My second recollection was his belief in the equality of race and gender, and that all people were created equal and with hard work could achieve whatever they set out to achieve. He would not tolerate prejudice of any kind or any form of bigotry--a characteristic he shared with my wife.
I recall the marches with Martin Luther King, even when his health was severely faltering, and the incident with The West Side Tennis Club, which was front page news in The New York Times. We had moved into a house in Kew Gardens, Queens with the monies from the Nobel Prize and I was taking lessons at the Club, where the United States Tennis Open was held annually. We applied for regular membership and I was accepted, but surprisingly only as an honorary member. This, it turned out, was because at that time there were no black American members. Of course, my father turned down the offer and the negative publicity the Club received quickly helped to change its restrictive policies, but on principle we never joined. I was one of the first black Americans at a number of schools I attended: Trinity, Choate and Colby College. Although we never talked about it, I have always thought that this was another of my Dad's ways of taking a stand on discrimination and bigotry.
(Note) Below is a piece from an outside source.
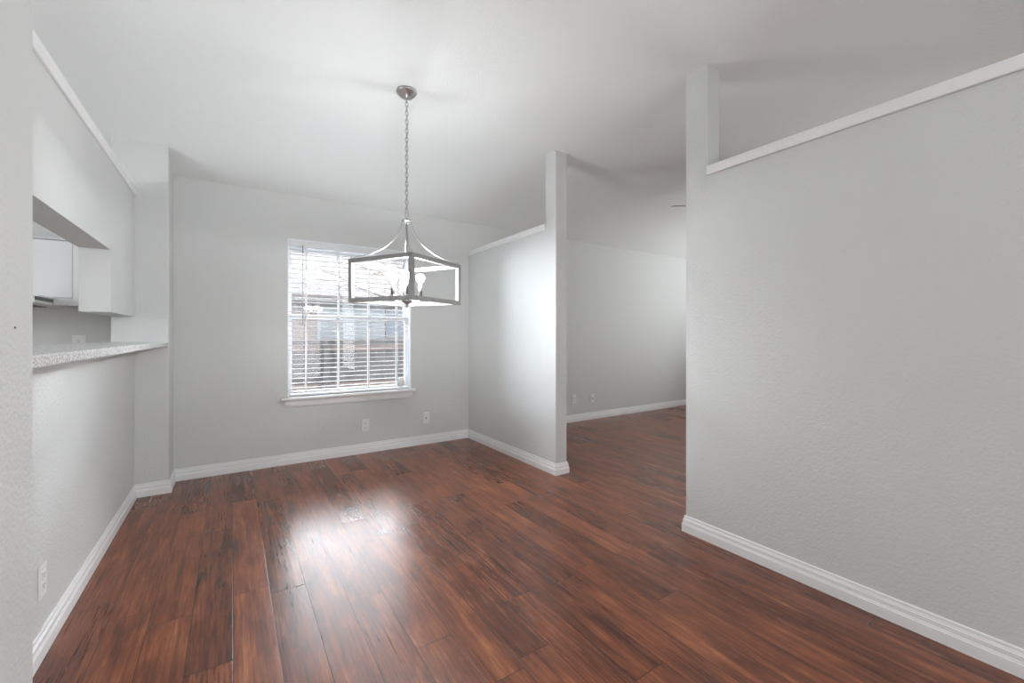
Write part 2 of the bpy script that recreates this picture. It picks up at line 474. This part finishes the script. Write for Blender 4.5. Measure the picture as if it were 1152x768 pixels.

Africa was always central to my father's existence; one of the high points of my early life was meeting one of his great friends, Jomo Kenyatta, in his residence in Kenya. I was scheduled one summer to go with my father to the Congo; however, because of the disturbances, our trip together was put off. If my father had been alive today, he would have been disappointed that the African continent has not progressed as quickly as it seemed possible in the sixties, and he would be working tirelessly to try to ensure that its economic and social plight narrowed for the benefit of Africa and its people, and equally for the health and safety of the more developed world. My father believed strongly that the African continent had a great deal to contribute to this world. One only has to reflect on the importance of a figure such as Nelson Mandela to many of the people of the world to see this, (I am one of the many who hope to have the privilege of shaking his hand one day.)
My father had a strong belief in the strength of the United Nations peacekeeping force in the fifties, when the political realities were quite different from those of today. I continue to believe that my father would strongly argue for the merits of the UN peacekeepers if outbreaks and wars are to continue to be minimized. The world is certainly a better place today despite our current problems, and the peacekeeping forces have made their contribution in the past and certainly will in the future. Unfortunately, they have not been called on in Iraq, but as the balance of powers continue to shift in the future, I am certain peacekeepers will continue to play their role in making our world a safer place. Some people may think that the United Nations and its peacekeepers have seen better days, but I am quite sure that my Dad would strongly argue that their time will come again, and quite shortly at that!